The key element of the new sensor is the transparent film of carbon "nano-springs," which is created by spraying nanotubes in a liquid suspension onto a thin layer of silicone, which is then stretched.

 

When the nanotubes are airbrushed onto the silicone, they tend to land in randomly oriented little clumps. When the silicone is stretched, some of the "nano-bundles" get pulled into alignment in the direction of the stretching.

 

When the silicone is released, it rebounds back to its original dimensions, but the nanotubes buckle and form little nanostructures that look like springs.

 

"After we have done this kind of pre-stretching to the nanotubes, they behave like springs and can be stretched again and again, without any permanent change in shape," Bao said.

 

Stretching the nanotube-coated silicone a second time, in the direction perpendicular to the first direction, causes some of the other nanotube bundles to align in the second direction.

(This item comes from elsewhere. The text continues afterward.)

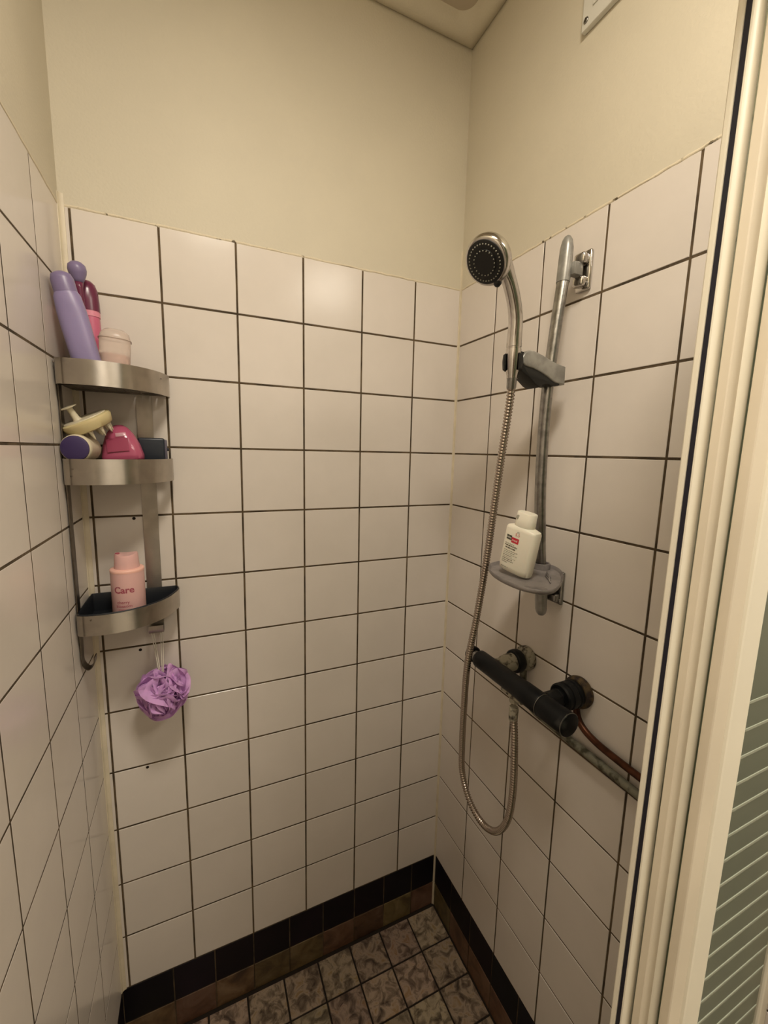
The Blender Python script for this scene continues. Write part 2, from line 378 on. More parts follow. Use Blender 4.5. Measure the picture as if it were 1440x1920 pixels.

That makes the sensor completely stretchable in all directions, with total rebounding afterward.

 

Bao's research group previously created a sensor so sensitive to pressure that it could detect pressures "well below the pressure exerted by a 20 milligram bluebottle fly carcass" that the researchers tested it with. This latest sensor is not quite that sensitive, she said, but that is because the researchers were focused on making it stretchable and transparent.

 

"We did not spend very much time trying to optimize the sensitivity aspect on this sensor," Bao said.

 

"But the previous concept can be applied here. We just need to make some modifications to the surface of the electrode so that we can have that same sensitivity."